How can we avoid another Bangladesh Bank heist from occurring?

Last week Bangladesh Bank sued Philippine Bank RCBC and some of its staff for the reserve heist in 2016 in a US court. I have seen media people asking the Governor of Bangladesh Bank “Why so late? Why has the local investigation report not been released yet? Should we sue Federal Reserve (Fed) too?”

In order to get the money back, we should also sue Fed?I was most bewildered.

Thank God senses prevailed with the Bangladesh Bank and they didn’t press charges for the money lost, rather requested for the Fed’s help and guidance in every possible way to get back the remaining part of the lost $81 million.

I wish and pray for Bangladesh Bank to get back the money which was illegally remitted out of the country, allegedly, by hackers, to the utter belief of most of the treasury and dealing room experienced people -- due to process failure at the central bank’s end.

Did this kind of hacking happen in other parts of the world? Yes, of course. The question has been raised, why so much of hue and cry for Bangladesh Bank money? The honourable governor himself has raised this question.

We all know our governor, unlike his predecessor, is respected and despised for not being too media friendly or not wanting to see his photograph every day on the front page or business pages of every newspaper or electronic media.

Reports say that the hackers identified some serious disconnects in the treasury management and outward remittance control process followed in the Bangladesh Bank dealing room, and wanted to just take away approximately $1bn out of the very high reserve built by our previous.

Again, thank God, they were only able to take $101m out of our state coffers. Thanks to the inward remittance and client payment control mechanism followed in SriLanka, $20m was sent back to Bangladesh Bank.

The ministry of finance formed an investigation committee chaired by a distinguished former governor -- a computer science professor from BUET and an additional secretary at the ministry of finance. Since they didn’t have any direct treasury dealing room, fund transfer,dealing room audit, or control background, they must have talked to treasury experts, experts with regular fund transfer under SWIFT mechanism knowledge, or performed counter party deal settlement background in preparing their findings.

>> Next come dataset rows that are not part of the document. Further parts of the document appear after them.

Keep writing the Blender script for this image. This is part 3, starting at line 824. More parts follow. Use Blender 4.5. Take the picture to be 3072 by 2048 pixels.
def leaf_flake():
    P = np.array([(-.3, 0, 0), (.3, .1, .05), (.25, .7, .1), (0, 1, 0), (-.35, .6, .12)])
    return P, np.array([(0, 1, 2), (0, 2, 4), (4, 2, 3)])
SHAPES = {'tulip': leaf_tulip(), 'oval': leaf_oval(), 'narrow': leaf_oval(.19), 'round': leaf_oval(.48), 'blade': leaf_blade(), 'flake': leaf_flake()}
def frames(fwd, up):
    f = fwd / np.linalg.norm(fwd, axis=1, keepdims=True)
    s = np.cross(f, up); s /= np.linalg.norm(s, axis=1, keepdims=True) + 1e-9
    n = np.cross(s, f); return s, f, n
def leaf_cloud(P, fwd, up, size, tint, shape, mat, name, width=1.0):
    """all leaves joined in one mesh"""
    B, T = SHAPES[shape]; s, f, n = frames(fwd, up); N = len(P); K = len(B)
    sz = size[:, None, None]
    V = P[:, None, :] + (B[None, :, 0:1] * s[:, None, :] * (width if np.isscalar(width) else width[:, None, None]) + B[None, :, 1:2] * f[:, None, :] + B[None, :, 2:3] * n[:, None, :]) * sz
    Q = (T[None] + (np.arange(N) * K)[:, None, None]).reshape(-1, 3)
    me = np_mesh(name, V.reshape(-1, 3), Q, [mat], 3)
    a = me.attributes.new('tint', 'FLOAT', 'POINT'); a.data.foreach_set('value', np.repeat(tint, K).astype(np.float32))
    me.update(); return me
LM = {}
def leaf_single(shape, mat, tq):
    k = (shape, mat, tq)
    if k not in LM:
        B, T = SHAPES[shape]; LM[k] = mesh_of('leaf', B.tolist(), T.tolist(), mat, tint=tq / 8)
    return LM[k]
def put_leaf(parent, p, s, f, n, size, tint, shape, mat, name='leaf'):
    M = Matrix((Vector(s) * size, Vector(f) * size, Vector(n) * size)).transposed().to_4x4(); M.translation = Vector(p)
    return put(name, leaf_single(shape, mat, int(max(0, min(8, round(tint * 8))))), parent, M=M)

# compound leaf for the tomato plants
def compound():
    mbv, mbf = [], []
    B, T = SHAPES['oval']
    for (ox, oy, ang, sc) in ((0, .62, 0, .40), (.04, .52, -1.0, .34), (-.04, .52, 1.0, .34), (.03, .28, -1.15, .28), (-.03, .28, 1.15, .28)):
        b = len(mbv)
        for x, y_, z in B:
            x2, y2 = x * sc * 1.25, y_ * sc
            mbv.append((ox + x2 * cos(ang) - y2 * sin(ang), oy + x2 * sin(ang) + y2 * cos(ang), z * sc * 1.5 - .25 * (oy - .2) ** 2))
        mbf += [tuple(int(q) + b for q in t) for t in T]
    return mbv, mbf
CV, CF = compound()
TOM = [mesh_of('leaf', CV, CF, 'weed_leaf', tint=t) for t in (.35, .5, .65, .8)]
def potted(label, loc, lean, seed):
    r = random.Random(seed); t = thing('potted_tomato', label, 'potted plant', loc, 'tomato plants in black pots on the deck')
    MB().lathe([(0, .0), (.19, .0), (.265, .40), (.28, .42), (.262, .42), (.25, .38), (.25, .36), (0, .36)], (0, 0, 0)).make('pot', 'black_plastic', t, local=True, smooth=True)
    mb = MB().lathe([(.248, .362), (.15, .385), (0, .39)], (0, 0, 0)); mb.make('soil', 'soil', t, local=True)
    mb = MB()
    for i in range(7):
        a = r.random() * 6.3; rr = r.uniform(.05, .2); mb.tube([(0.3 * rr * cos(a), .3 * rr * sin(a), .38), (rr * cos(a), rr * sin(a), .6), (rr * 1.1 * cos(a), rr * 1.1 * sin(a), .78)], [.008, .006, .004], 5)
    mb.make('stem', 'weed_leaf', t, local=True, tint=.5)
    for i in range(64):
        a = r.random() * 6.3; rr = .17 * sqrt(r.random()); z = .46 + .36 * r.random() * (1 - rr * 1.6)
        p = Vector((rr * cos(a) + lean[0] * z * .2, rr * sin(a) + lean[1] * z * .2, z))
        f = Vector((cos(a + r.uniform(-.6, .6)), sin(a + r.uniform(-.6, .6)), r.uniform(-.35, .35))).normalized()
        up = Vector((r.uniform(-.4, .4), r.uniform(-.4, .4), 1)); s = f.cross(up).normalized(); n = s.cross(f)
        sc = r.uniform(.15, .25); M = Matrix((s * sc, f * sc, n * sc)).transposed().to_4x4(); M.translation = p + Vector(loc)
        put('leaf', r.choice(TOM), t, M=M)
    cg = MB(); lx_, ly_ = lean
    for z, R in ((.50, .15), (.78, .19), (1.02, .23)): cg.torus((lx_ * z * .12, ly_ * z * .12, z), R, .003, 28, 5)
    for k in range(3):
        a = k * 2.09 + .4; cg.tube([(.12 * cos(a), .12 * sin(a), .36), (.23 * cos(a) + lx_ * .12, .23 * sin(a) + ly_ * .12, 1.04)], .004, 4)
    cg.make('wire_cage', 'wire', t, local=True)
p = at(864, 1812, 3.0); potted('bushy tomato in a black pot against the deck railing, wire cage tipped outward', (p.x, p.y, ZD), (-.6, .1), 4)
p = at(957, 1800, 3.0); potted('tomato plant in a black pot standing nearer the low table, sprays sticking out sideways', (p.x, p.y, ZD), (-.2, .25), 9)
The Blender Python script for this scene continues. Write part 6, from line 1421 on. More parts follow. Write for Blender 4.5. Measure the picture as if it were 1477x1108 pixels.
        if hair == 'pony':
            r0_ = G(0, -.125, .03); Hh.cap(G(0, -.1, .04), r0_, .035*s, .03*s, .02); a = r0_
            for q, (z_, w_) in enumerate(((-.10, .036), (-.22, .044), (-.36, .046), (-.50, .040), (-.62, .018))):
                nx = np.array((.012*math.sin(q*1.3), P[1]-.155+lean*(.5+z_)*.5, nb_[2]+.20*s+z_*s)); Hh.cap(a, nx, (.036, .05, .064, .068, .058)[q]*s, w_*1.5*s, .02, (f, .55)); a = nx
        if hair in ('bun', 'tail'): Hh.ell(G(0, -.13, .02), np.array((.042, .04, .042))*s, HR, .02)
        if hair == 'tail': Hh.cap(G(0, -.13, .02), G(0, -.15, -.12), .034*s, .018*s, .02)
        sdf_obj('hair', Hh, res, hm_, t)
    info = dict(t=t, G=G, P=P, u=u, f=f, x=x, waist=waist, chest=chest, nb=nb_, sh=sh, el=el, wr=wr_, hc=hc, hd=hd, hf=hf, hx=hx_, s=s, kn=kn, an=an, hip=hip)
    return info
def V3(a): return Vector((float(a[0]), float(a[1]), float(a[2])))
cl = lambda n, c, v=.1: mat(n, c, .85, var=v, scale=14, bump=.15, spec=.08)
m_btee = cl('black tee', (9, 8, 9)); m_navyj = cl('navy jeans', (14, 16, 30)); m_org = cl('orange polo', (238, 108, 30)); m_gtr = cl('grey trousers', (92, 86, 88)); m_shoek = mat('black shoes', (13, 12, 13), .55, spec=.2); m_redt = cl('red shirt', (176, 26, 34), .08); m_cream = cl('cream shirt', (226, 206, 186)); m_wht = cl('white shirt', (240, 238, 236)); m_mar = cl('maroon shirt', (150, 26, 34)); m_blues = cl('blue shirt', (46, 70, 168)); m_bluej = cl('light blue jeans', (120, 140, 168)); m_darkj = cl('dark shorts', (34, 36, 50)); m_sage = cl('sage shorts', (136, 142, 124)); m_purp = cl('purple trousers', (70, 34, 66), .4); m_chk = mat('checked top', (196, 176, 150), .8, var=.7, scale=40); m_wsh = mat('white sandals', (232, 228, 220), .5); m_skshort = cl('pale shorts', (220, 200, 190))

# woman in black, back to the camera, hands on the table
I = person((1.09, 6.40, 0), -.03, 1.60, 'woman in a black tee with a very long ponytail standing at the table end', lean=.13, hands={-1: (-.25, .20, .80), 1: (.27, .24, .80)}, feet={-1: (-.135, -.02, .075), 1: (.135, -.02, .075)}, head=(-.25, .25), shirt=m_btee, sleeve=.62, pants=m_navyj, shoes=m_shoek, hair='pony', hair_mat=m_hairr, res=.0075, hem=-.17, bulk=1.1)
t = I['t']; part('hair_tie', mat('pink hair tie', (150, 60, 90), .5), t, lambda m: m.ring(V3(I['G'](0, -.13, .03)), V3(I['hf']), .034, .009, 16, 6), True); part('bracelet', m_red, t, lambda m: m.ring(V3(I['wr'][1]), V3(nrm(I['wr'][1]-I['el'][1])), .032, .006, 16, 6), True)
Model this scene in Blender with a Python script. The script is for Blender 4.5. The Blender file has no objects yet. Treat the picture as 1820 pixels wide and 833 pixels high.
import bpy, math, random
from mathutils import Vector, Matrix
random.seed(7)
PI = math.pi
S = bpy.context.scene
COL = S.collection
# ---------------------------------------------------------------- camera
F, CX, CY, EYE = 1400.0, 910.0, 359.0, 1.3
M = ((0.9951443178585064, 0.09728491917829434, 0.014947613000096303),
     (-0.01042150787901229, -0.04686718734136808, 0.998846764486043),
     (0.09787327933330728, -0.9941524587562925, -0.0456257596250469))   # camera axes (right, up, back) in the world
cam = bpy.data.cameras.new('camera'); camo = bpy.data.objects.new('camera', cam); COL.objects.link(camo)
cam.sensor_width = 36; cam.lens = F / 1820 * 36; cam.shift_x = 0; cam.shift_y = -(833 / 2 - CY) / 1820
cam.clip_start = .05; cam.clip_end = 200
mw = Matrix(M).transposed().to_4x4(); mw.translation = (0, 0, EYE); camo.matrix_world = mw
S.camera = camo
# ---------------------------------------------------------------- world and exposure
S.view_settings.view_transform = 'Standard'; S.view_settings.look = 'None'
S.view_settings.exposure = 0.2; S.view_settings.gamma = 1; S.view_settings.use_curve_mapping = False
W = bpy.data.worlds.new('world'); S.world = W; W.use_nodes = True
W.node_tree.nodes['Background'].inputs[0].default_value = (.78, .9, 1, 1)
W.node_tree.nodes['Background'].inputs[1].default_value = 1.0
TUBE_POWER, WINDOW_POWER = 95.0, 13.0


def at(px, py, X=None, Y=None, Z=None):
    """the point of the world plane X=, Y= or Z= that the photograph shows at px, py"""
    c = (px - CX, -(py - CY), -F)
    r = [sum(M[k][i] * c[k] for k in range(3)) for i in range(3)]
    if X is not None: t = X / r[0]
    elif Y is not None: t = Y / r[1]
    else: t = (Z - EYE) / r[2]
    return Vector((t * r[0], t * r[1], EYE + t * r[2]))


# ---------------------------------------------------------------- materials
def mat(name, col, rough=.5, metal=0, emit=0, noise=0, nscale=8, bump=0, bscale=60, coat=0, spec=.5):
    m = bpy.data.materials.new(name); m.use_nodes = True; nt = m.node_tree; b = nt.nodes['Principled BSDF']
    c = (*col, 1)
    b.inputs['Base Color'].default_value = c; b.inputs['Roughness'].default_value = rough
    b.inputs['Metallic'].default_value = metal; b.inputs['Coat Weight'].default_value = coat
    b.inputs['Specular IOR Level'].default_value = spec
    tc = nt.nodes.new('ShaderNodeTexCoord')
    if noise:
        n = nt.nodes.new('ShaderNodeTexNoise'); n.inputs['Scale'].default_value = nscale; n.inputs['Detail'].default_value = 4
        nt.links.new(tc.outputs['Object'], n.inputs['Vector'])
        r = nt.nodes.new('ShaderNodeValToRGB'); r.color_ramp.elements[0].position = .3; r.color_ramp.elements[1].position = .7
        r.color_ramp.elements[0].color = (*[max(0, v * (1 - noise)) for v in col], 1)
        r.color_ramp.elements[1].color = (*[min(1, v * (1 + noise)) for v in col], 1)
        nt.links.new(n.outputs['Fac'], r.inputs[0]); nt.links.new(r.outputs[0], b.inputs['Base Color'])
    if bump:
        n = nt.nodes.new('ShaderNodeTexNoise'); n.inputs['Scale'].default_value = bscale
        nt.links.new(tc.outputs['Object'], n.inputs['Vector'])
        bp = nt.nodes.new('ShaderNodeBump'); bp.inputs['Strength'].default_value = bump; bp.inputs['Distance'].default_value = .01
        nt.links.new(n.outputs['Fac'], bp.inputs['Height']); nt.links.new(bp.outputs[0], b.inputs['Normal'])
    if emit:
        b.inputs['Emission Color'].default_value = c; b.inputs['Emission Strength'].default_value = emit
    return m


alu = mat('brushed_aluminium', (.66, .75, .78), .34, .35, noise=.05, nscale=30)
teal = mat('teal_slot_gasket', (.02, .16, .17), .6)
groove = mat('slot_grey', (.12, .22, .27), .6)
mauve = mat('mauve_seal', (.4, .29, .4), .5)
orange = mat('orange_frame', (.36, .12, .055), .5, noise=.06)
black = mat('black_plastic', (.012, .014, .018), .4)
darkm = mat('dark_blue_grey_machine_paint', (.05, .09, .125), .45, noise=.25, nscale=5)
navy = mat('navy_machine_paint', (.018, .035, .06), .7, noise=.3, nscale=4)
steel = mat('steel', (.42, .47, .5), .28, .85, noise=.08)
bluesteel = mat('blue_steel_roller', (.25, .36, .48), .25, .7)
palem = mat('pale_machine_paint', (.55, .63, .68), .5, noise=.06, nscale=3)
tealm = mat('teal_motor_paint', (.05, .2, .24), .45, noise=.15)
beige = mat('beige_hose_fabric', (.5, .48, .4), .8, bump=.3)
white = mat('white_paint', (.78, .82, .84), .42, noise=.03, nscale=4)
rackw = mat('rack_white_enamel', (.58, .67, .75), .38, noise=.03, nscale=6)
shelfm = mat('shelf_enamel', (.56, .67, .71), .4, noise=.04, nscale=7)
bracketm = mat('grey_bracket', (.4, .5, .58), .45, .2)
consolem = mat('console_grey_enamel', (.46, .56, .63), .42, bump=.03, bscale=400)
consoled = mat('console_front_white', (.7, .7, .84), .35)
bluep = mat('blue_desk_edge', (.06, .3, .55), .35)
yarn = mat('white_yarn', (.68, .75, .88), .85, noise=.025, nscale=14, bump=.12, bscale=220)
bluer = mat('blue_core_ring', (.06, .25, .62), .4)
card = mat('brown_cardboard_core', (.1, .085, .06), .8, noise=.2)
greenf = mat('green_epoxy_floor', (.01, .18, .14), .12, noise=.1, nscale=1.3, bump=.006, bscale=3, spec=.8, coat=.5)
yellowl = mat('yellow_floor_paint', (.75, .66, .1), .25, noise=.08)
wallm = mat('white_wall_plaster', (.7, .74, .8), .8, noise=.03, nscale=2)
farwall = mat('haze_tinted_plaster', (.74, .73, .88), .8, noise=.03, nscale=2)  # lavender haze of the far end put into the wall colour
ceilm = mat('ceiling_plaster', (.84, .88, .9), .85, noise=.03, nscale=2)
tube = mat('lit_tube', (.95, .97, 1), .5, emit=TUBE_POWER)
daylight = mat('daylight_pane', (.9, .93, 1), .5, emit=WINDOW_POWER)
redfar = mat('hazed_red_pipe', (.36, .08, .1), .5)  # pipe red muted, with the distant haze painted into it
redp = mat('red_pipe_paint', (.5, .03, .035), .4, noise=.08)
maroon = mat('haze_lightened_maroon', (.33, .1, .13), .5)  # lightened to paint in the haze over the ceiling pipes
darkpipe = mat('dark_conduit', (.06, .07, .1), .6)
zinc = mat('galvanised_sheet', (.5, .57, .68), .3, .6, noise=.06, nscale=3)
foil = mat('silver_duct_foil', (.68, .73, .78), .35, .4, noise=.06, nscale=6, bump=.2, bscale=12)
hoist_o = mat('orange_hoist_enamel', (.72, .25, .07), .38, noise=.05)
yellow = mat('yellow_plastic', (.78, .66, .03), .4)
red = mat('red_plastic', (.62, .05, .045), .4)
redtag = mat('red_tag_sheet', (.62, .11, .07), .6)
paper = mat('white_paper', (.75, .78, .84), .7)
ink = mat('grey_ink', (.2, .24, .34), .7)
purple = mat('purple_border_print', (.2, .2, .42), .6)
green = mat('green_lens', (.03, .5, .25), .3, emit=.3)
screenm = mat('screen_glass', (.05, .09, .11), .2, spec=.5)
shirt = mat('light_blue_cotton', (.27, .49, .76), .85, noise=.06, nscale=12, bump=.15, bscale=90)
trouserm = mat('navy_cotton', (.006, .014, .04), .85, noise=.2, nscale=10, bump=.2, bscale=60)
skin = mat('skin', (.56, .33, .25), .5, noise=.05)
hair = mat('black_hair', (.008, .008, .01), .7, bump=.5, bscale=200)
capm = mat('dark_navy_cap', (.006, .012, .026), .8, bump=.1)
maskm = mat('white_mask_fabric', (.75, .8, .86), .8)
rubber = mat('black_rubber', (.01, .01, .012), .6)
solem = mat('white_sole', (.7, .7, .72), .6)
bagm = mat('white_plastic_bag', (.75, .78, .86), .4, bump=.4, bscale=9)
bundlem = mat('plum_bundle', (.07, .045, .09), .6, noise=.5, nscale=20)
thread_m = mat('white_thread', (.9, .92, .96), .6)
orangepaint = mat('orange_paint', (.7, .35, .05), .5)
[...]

But who, what and which is at fault?

In our audit days -- after any severe audit failures, we had to run an “accountability audit” to find out what process, which delivery platform, or which persons are accountable. It can’t be always one person or a few people, it could be due to the absence of the standard “process guide” on how to process and control an outward fund transfer.

In the “dealing room” culture -- off-time transactions, holiday transactions, out-of-market transactions, dealing limit, daylight limit, open position, squaring up are well-known connotations, and befitting control measures including “cyber security assurance” are always being taken in every large dealing rooms, not to talk about central bank only. 

We have already hoped and prayed for Bangladesh Bank to get back its lost money through the legal suit registered with the US court, at the same time we wanted Bangladesh Bank to make sure that a proper process guideline could be put up around all treasury dealing room activities, funds transfer, maintaining the firewall between all treasury front office and back office, including ensuring better access control.

We can also hope for the government to be a little more careful about who should be put up for investigations regarding financial crimes, and what credentials or background or training do they need to investigate into large or cross-border financial crimes. Most of the emerging market regulators are putting “forensic audit,” mostly coming from “big four” with befitting credentials to independently investigate into financial or personal scams. A former boss or junior investigating into a senior or junior’s alleged activities are likely to be influenced by favours or disfavours.

Only a befitting process guide to ensure appropriate transaction processing, delegation of authority, proper maker-checker practice, and regular monitoring of the transactions trail and a“right person for the right job”attitude can help us avoid any further loss  of state funds.


Mamun Rashid is a leading banker and was engaged in treasury audits across the globe while working for three major global banks.